- _GOAL OF THE EXERCISE_:
For each line in the data below that holds "Write", return a copy.

- _EXERCISE DATA_:

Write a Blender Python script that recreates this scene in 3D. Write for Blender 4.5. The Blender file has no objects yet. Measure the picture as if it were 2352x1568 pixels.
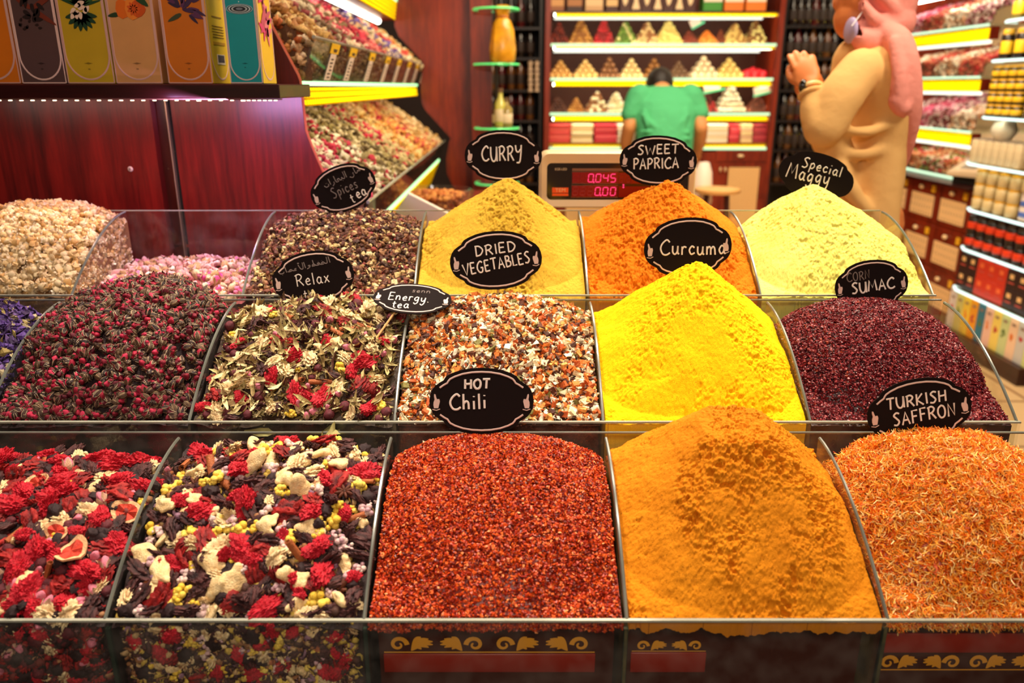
import bpy, bmesh, math, random
import numpy as np
from mathutils import Vector, Matrix

random.seed(11)
rng = np.random.default_rng(11)
S = bpy.context.scene
COL = S.collection
PI = math.pi

# ------------------------------------------------------------------ camera
F = 1795.0                      # focal length in pixels of the 2352 px wide frame
PITCH = math.radians(18.05)
ZC = 1.30                       # camera height
sp, cp = math.sin(PITCH), math.cos(PITCH)
cd = bpy.data.cameras.new('camera')
cam = bpy.data.objects.new('camera', cd)
COL.objects.link(cam)
cam.location = (0, 0, ZC)
cam.rotation_euler = (PI / 2 - PITCH, 0, 0)
cd.sensor_fit = 'HORIZONTAL'
cd.sensor_width = 36.0
cd.lens = F / 2352 * 36.0
cd.clip_start, cd.clip_end = 0.02, 60
cd.dof.use_dof = True
cd.dof.focus_distance = 1.17
cd.dof.aperture_fstop = 3.4
S.camera = cam

# ------------------------------------------------------------------ world, lamps, exposure
S.view_settings.view_transform = 'Standard'
S.view_settings.look = 'None'
S.view_settings.exposure = 0.22
S.view_settings.gamma = 1.0
S.view_settings.use_curve_mapping = False
w = bpy.data.worlds.new('shop_world')
S.world = w
w.use_nodes = True
w.node_tree.nodes['Background'].inputs[0].default_value = (1.0, 0.70, 0.48, 1)
w.node_tree.nodes['Background'].inputs[1].default_value = 0.20
try:
    S.cycles.max_bounces = 7
    S.cycles.diffuse_bounces = 3
    S.cycles.glossy_bounces = 3
    S.cycles.transmission_bounces = 5
    S.cycles.transparent_max_bounces = 24
    S.cycles.sample_clamp_indirect = 4.0
    S.cycles.sample_clamp_direct = 0.0
    S.cycles.caustics_reflective = False
    S.cycles.caustics_refractive = False
    S.cycles.use_denoising = True
except Exception:
    pass


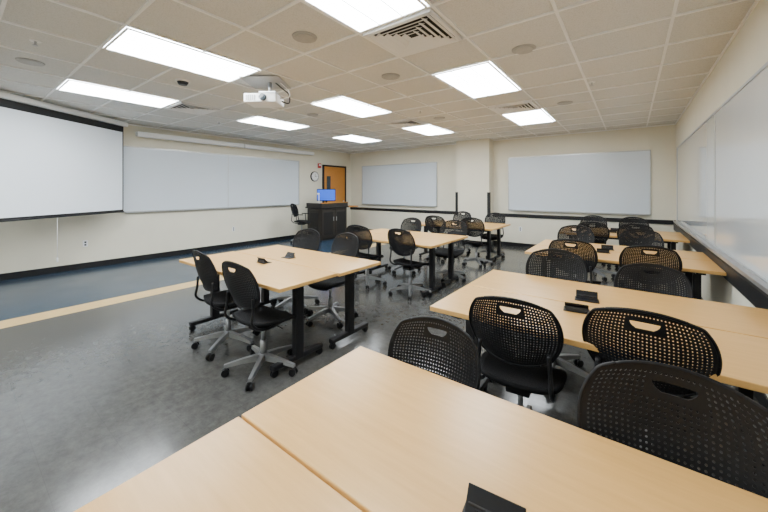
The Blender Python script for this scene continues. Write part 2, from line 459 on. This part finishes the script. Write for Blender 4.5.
# ------------------------------------------------------------------ projector
b = B()
b.bb(-.24, .24, -.24, .24, H-.02, H-.013, 'ltgrey')
b.cyl((.05, 0, H-.02), (.05, 0, 2.68), .022, .022, 'alu')
b.box((.05, 0, 2.68), (.20, .20, .015), 'alu')
b.box((-.02, 0, 2.60), (.40, .30, .11), 'white', bevel=.015)
b.cyl((.02, -.15, 2.60), (.02, -.175, 2.60), .045, .042, 'glass', 20)
for i in range(7): b.bb(-.225, -.219, -.10+i*.03, -.085+i*.03, 2.57, 2.63, 'dark')
for i in range(5): b.bb(-.19+i*.025, -.175+i*.025, -.156, -.149, 2.57, 2.63, 'ltgrey')
b.tube([(.18, .05, 2.60), (.27, .06, 2.58), (.28, .03, 2.68), (.20, .02, 2.75), (.12, 0, H-.02)], .007, 'blackplastic')
b.tube([(.18, 0, 2.62), (.30, -.02, 2.64), (.27, .0, 2.74), (.18, .0, H-.02)], .006, 'white')
b.obj('ceiling_projector', (-3.66, 2.42, 0), 35)

# ------------------------------------------------------------------ door on left wall
b = B(); D0 = XL+.001
b.bb(D0, XL+.03, DY0, DY1, 0.005, DZ, 'door')
f = .055
b.bb(D0, XL+.05, DY0-f, DY0, 0, DZ+f, 'dgrey'); b.bb(D0, XL+.05, DY1, DY1+f, 0, DZ+f, 'dgrey'); b.bb(D0, XL+.05, DY0-f, DY1+f, DZ, DZ+f, 'dgrey')
b.bb(XL+.028, XL+.034, DY0+.12, DY0+.30, 1.15, 1.95, 'glass')
b.box((XL+.035, DY1-.07, 1.02), (.012, .05, .18), 'alu'); b.cyl((XL+.03, DY1-.07, 1.02), (XL+.08, DY1-.07, 1.02), .01, .01, 'alu'); b.cyl((XL+.08, DY1-.06, 1.02), (XL+.08, DY1-.18, 1.02), .01, .01, 'alu')
b.obj('door_1')

b = B(); b.cyl((0, 0, 0), (.04, 0, 0), .165, .16, 'black', 32); b.cyl((.035, 0, 0), (.044, 0, 0), .14, .14, 'white', 32)
b.box((.047, 0, .045), (.003, .01, .09), 'black'); b.box((.047, .03, 0), (.003, .07, .012), 'black')
for i in range(12):
    a = i*math.pi/6; b.box((.0455, .12*math.cos(a), .12*math.sin(a)), (.003, .012, .012), 'black')
b.obj('wall_clock', (XL, 7.22, 1.92))
b = B(); b.box((.025, 0, 0), (.05, .12, .15), 'red', bevel=.006); b.box((.052, 0, .02), (.006, .08, .05), 'white'); b.obj('fire_alarm_strobe', (XL, 7.42, 2.28))
b = B(); b.box((.004, 0, 0), (.008, .075, .12), 'white', bevel=.003); b.box((.009, 0, .025), (.002, .03, .03), 'dark'); b.box((.009, 0, -.025), (.002, .03, .03), 'dark')
om = b.mesh('wall_outlet')
place('wall_outlet', om, (XL, 4.5, .47)); place('wall_outlet', om, (XL, 1.6, .47))
place('wall_outlet', om, (-2.3, YB, .47), -90); place('wall_outlet', om, (-5.0, YB, .47), -90)

# ------------------------------------------------------------------ lectern with monitor
b = B()
b.box((0, 0, .50), (.62, 1.05, .88), 'cabinet', bevel=.008)
b.box((0, 0, .03), (.56, .98, .06), 'dark')
b.box((0, 0, .955), (.72, 1.15, .035), 'black', bevel=.006)
for yy in (-.265, .265):
    b.box((.315, yy, .50), (.014, .49, .80), 'cabinet', bevel=.003); b.box((.324, yy, .50), (.008, .36, .66), 'black', bevel=.003)
b.box((0, -.53, .50), (.5, .012, .76), 'cabinet', bevel=.003); b.box((0, -.537, .50), (.38, .008, .62), 'black', bevel=.003)
for i in range(5): b.box((0, -.543, .28+i*.03), (.26, .005, .010), 'dgrey')
b.box((.325, -.06, .62), (.015, .015, .12), 'alu'); b.box((.325, .06, .62), (.015, .015, .12), 'alu')
b.box((.32, 0, 1.03), (.03, 1.1, .13), 'cabinet'); b.box((0, -.55, 1.03), (.62, .03, .13), 'cabinet')
b.box((.32, 0, 1.10), (.04, 1.12, .02), 'door', bevel=.003)
b.box((0.05, .80, .955), (.55, .50, .03), 'door', bevel=.004)
b.box((0.05, .60, .87), (.03, .12, .14), 'dgrey')
b.obj('lectern', (-7.45, 7.05, 0), 0)
b = B()
b.box((0, 0, .98), (.2, .24, .014), 'blackplastic'); b.box((-.03, 0, 1.09), (.03, .05, .22), 'blackplastic')
b.box((0, 0, 1.33), (.035, .56, .36), 'blackplastic', bevel=.006); b.box((.019, 0, 1.33), (.004, .53, .32), 'blue')
b.obj('computer_monitor', (-7.4, 6.95, 0), -50)
b = B()
b.box((0, 0, .99), (.16, .2, .03), 'white', bevel=.005); b.tube([(-.05, 0, 1.0), (-.06, 0, 1.2), (-.02, 0, 1.36), (.05, 0, 1.38)], .012, 'white'); b.box((.07, 0, 1.37), (.1, .06, .04), 'white', bevel=.006)
b.obj('document_camera', (-7.4, 6.65, 0), -50)

# ------------------------------------------------------------------ world + camera
w = bpy.data.worlds.new('World'); bpy.context.scene.world = w; w.use_nodes = True
w.node_tree.nodes['Background'].inputs[0].default_value = (.9, .95, 1, 1); w.node_tree.nodes['Background'].inputs[1].default_value = 0.2
cam = bpy.data.cameras.new('camera'); co = bpy.data.objects.new('camera', cam); COL.objects.link(co)
cam.sensor_width = 36; cam.lens = 330/768*36; cam.shift_y = -66/768; cam.clip_start = .02
co.location = (0, 0, 1.48); co.rotation_euler = (math.radians(90), 0, math.atan2(.6, .8))
bpy.context.scene.camera = co
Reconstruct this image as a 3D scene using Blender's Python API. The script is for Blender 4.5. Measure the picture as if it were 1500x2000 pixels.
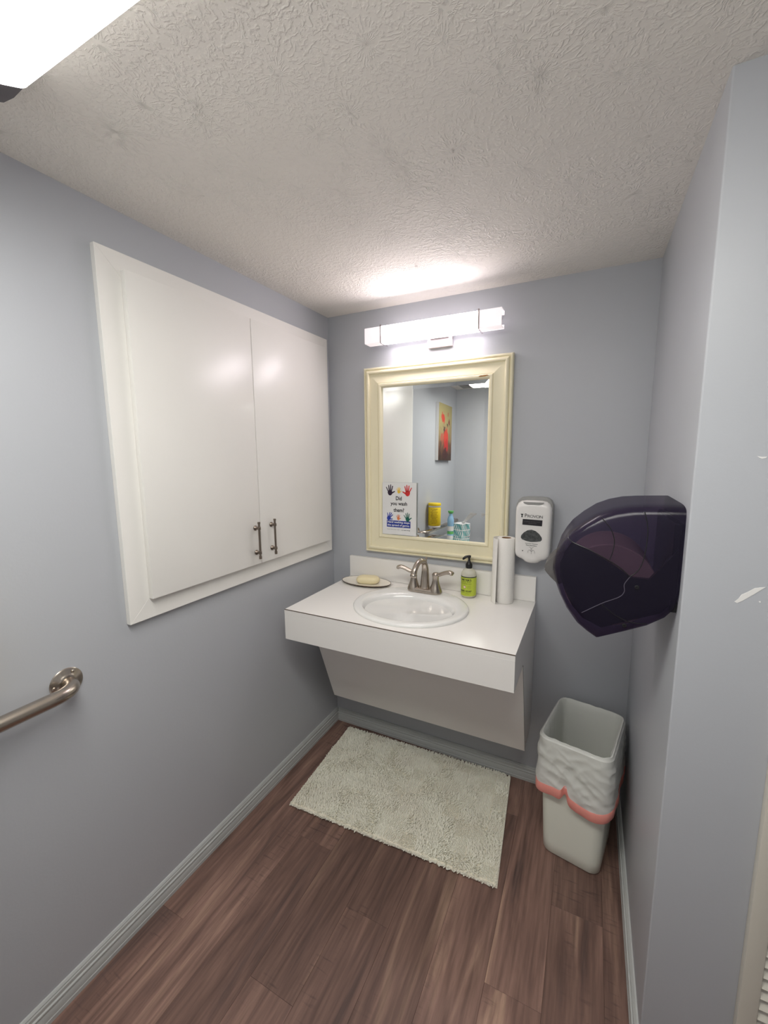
import bpy, bmesh, math, random
import numpy as np
from mathutils import Vector, Matrix, noise
from mathutils.bvhtree import BVHTree
random.seed(7); rng = np.random.default_rng(7)
SC = bpy.context.scene
for o in list(bpy.data.objects): bpy.data.objects.remove(o)
COL = SC.collection

# ------------------------------------------------------------------ camera, world, exposure
cam_d = bpy.data.cameras.new('camera'); cam = bpy.data.objects.new('camera', cam_d); COL.objects.link(cam)
cam_d.sensor_fit = 'HORIZONTAL'; cam_d.sensor_width = 36; cam_d.lens = 810.587 / 1500 * 36; cam_d.clip_start = 0.02
r_ = (0.89572386, 0.44454829, -0.00745535); u_ = (-0.0555573, 0.1285482, 0.99014582); f_ = (-0.441126, 0.88648304, -0.13984159)
CAM = (1.23728, -1.86289, 1.51801)
cam.matrix_world = Matrix(((r_[0], u_[0], -f_[0], CAM[0]), (r_[1], u_[1], -f_[1], CAM[1]), (r_[2], u_[2], -f_[2], CAM[2]), (0, 0, 0, 1)))
SC.camera = cam
w = bpy.data.worlds.new('world'); SC.world = w; w.use_nodes = True
w.node_tree.nodes['Background'].inputs[0].default_value = (0.8, 0.85, 0.9, 1); w.node_tree.nodes['Background'].inputs[1].default_value = 0.3
SC.view_settings.view_transform = 'Standard'; SC.view_settings.look = 'None'; SC.view_settings.exposure = 1.72
SC.view_settings.gamma = 1; SC.view_settings.use_curve_mapping = False
CEIL_LAMP = 4.0; VAN_LAMP = 6.8      # radiance of the two diffusers

# ------------------------------------------------------------------ materials
def srgb(c): return tuple(((v / 255) / 12.92 if v / 255 <= .04045 else ((v / 255 + .055) / 1.055) ** 2.4) for v in c)
def mat(name, col, rough=.5, metal=0, spec=.5, emit=None, es=0, trans=0, ior=1.45, coat=0, var=0, vscale=6, bump=0, bscale=200, alpha=1):
    m = bpy.data.materials.new(name); m.use_nodes = True; nt = m.node_tree; b = nt.nodes['Principled BSDF']
    b.inputs['Base Color'].default_value = (*col, 1); b.inputs['Roughness'].default_value = rough; b.inputs['Metallic'].default_value = metal
    b.inputs['Specular IOR Level'].default_value = spec; b.inputs['IOR'].default_value = ior; b.inputs['Transmission Weight'].default_value = trans
    b.inputs['Coat Weight'].default_value = coat; b.inputs['Alpha'].default_value = alpha
    if emit: b.inputs['Emission Color'].default_value = (*emit, 1); b.inputs['Emission Strength'].default_value = es
    tc = nt.nodes.new('ShaderNodeTexCoord')
    n = nt.nodes.new('ShaderNodeTexNoise'); n.inputs['Scale'].default_value = vscale; n.inputs['Detail'].default_value = 4
    nt.links.new(tc.outputs['Object'], n.inputs['Vector'])
    mx = nt.nodes.new('ShaderNodeMix'); mx.data_type = 'RGBA'
    v = max(var, .02)
    mx.inputs[6].default_value = (*[c * (1 - v) for c in col], 1); mx.inputs[7].default_value = (*[min(1, c * (1 + v)) for c in col], 1)
    nt.links.new(n.outputs['Fac'], mx.inputs[0]); nt.links.new(mx.outputs[2], b.inputs['Base Color'])
    if bump:
        n2 = nt.nodes.new('ShaderNodeTexNoise'); n2.inputs['Scale'].default_value = bscale; n2.inputs['Detail'].default_value = 3
        nt.links.new(tc.outputs['Object'], n2.inputs['Vector'])
        bp = nt.nodes.new('ShaderNodeBump'); bp.inputs['Strength'].default_value = bump; bp.inputs['Distance'].default_value = .002
        nt.links.new(n2.outputs['Fac'], bp.inputs['Height']); nt.links.new(bp.outputs['Normal'], b.inputs['Normal'])
    return m

M = {}
M['wall'] = mat('wall_paint', (.480, .497, .530), .42, spec=.4, var=.012, vscale=1.5, bump=.10, bscale=140)
M['white'] = mat('white_cabinet_paint', (.85, .835, .80), .3, spec=.5, var=.01, bump=.05, bscale=60)
M['laminate'] = mat('white_laminate', (.87, .85, .82), .28, spec=.45, var=.01)
M['seam'] = mat('laminate_seam', (.10, .07, .05), .6)
M['caulk'] = mat('grey_caulk', (.50, .48, .45), .6)
M['porcelain'] = mat('white_porcelain', (.83, .83, .81), .12, spec=.5, var=.01, coat=.3)
M['base'] = mat('baseboard_paint', (.50, .515, .505), .32, var=.02)
M['nickel'] = mat('brushed_nickel', (.47, .415, .36), .27, metal=1, var=.08, vscale=30, bump=.05, bscale=500)
M['bronze'] = mat('dark_pewter', (.25, .21, .175), .35, metal=1, var=.1, vscale=60)
M['cream'] = mat('cream_wood_paint', (.88, .815, .59), .38, var=.03, vscale=4, bump=.15, bscale=90)
M['chip'] = mat('bare_wood_chip', (.38, .20, .07), .6, var=.3, vscale=60)
M['mirror'] = mat('mirror_silver', (.93, .95, .94), .0, metal=1)
M['chrome'] = mat('chrome', (.6, .55, .55), .12, metal=1)
M['satin'] = mat('satin_plate', (.66, .60, .61), .45, metal=.6)
M['black'] = mat('black_plastic', (.012, .012, .013), .3)
M['paper'] = mat('paper_towel', (.86, .84, .80), .85, spec=.1, var=.02, bump=.5, bscale=260)
M['core'] = mat('cardboard_core', (.30, .17, .09), .8)
M['plate'] = mat('cream_glaze', (.84, .80, .70), .18, var=.03, coat=.3)
M['rim'] = mat('brown_glaze', (.06, .025, .015), .25)
M['soap'] = mat('soap_bar', (.84, .74, .47), .42, var=.04, vscale=20)
M['bin'] = mat('pale_green_plastic', (.86, .875, .78), .32, var=.02)
M['pink'] = mat('pink_plastic_band', (.86, .33, .28), .4, var=.05, vscale=50)
M['white_plastic'] = mat('white_plastic', (.78, .765, .745), .22, var=.01)
M['grey_plastic'] = mat('grey_plastic', (.30, .30, .29), .35, var=.03)
M['window'] = mat('smoked_window', (.075, .08, .08), .10, var=.95, vscale=95, bump=.6, bscale=120)
M['ink'] = mat('black_print', (.015, .014, .018), .5)
M['sign'] = mat('white_sign_card', (.78, .78, .77), .35)
M['louver'] = mat('offwhite_louver_paint', (.70, .67, .59), .4, var=.02)
M['scar'] = mat('bare_plaster', (.85, .84, .82), .8)
M['greyend'] = mat('lamp_end_grey', (.10, .09, .10), .5)
for k, c in dict(h_black=(.03, .015, .04), h_yellow=(.85, .55, .05), h_red=(.65, .03, .03), h_blue=(.02, .05, .38), h_orange=(.85, .25, .09), h_green=(.01, .14, .10), band_blue=(.015, .04, .30), lime=(.52, .62, .06), canyellow=(.85, .62, .02), brownink=(.35, .22, .02), freshblue=(.30, .52, .75), freshgreen=(.15, .50, .15), teal=(.02, .38, .38), poppy=(.62, .03, .02), darkred=(.18, .02, .02), stem=(.05, .07, .03), tissue=(.93, .93, .93), darkband=(.03, .045, .012), amber=(.62, .50, .28), peach=(.80, .62, .45)).items():
    M[k] = mat(k + '_print' if k.startswith('h_') else k + '_colour', c, .42, var=.06, vscale=25)

def lamp_mat(name, col, st):
    m = mat(name, (.9, .9, .9), .3, emit=col, es=st); return m
M['lampc'] = lamp_mat('ceiling_diffuser', (1.0, .985, .93), CEIL_LAMP)
M['lampv'] = lamp_mat('vanity_diffuser', (1.0, .90, .955), VAN_LAMP)
M['lampv_low'] = lamp_mat('vanity_diffuser_bottom', (1.0, .90, .955), 5.0)
M['lampv_dim'] = lamp_mat('vanity_diffuser_side', (1.0, .90, .955), .7)
M['lampv2'] = lamp_mat('vanity_diffuser_end', (1.0, .87, .92), .16)

def ceiling_mat():      # brushed plaster: overlapping dabs of fine radiating strokes
    m = mat('ceiling_plaster', (.88, .845, .79), .75, spec=.2, var=.01); nt = m.node_tree; b = nt.nodes['Principled BSDF']; N = nt.nodes.new; L = nt.links.new
    def math_(op, a, b_=None, c=None):
        n = N('ShaderNodeMath'); n.operation = op
        for k, v in enumerate((a, b_, c)):
            if v is None: continue
            if isinstance(v, (int, float)): n.inputs[k].default_value = v
            else: L(v, n.inputs[k])
        return n.outputs[0]
    tc = N('ShaderNodeTexCoord'); heights = []
    wob = N('ShaderNodeTexNoise'); wob.inputs['Scale'].default_value = 26; wob.inputs['Detail'].default_value = 3; L(tc.outputs['Object'], wob.inputs['Vector'])
    fine = N('ShaderNodeTexNoise'); fine.inputs['Scale'].default_value = 70; fine.inputs['Detail'].default_value = 3; L(tc.outputs['Object'], fine.inputs['Vector'])
    for sc_, off, cnt in ((5.5, 0, 30), (7.0, 3.7, 24)):
        mp_ = N('ShaderNodeMapping'); mp_.inputs['Location'].default_value = (off, off * 1.7, 0); L(tc.outputs['Object'], mp_.inputs['Vector'])
        vo = N('ShaderNodeTexVoronoi'); vo.inputs['Scale'].default_value = sc_; vo.voronoi_dimensions = '2D'; L(mp_.outputs[0], vo.inputs['Vector']); vo.inputs['Randomness'].default_value = .9
        ps = N('ShaderNodeVectorMath'); ps.operation = 'SUBTRACT'; L(mp_.outputs[0], ps.inputs[0]); L(vo.outputs['Position'], ps.inputs[1]); mp_.inputs['Scale'].default_value = (1.0, 1.0, 1.0)
        sp = N('ShaderNodeSeparateXYZ'); L(ps.outputs[0], sp.inputs[0])
        an = math_('ARCTAN2', sp.outputs['Y'], sp.outputs['X'])
        st = math_('SINE', math_('MULTIPLY_ADD', wob.outputs['Fac'], 34.0, math_('MULTIPLY', an, float(cnt))))
        st = math_('POWER', math_('MULTIPLY_ADD', st, .5, .5), 2.5)
        ln_ = N('ShaderNodeVectorMath'); ln_.operation = 'LENGTH'; L(ps.outputs[0], ln_.inputs[0])      # no strokes at the very centre of a dab
        cm = N('ShaderNodeMapRange'); cm.inputs['From Min'].default_value = .028; cm.inputs['From Max'].default_value = .065; L(ln_.outputs['Value'], cm.inputs['Value'])
        brk = N('ShaderNodeMapRange'); brk.inputs['From Min'].default_value = .42; brk.inputs['From Max'].default_value = .54; L(fine.outputs['Fac'], brk.inputs['Value'])
        heights.append(math_('MULTIPLY', math_('MULTIPLY', st, cm.outputs[0]), brk.outputs[0]))
    h = math_('MAXIMUM', heights[0], heights[1])
    n2 = N('ShaderNodeTexNoise'); n2.inputs['Scale'].default_value = 3.5; n2.inputs['Detail'].default_value = 2; L(tc.outputs['Object'], n2.inputs['Vector'])
    mr = N('ShaderNodeMapRange'); mr.inputs['From Min'].default_value = .40; mr.inputs['From Max'].default_value = .62; mr.inputs['To Min'].default_value = .45; L(n2.outputs['Fac'], mr.inputs['Value'])
    h = math_('MULTIPLY_ADD', fine.outputs['Fac'], .35, math_('MULTIPLY', h, mr.outputs[0]))
    bp = N('ShaderNodeBump'); bp.inputs['Strength'].default_value = .75; bp.inputs['Distance'].default_value = .0022
    L(h, bp.inputs['Height']); L(bp.outputs['Normal'], b.inputs['Normal'])
    return m
M['ceiling'] = ceiling_mat()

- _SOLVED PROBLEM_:
Write a Blender Python script that recreates this scene in 3D. Write for Blender 4.5. The Blender file has no objects yet. Measure the picture as if it were 2352x1568 pixels.
The Blender Python script for this scene continues. Write part 2, from line 459 on. This part finishes the script. Write for Blender 4.5.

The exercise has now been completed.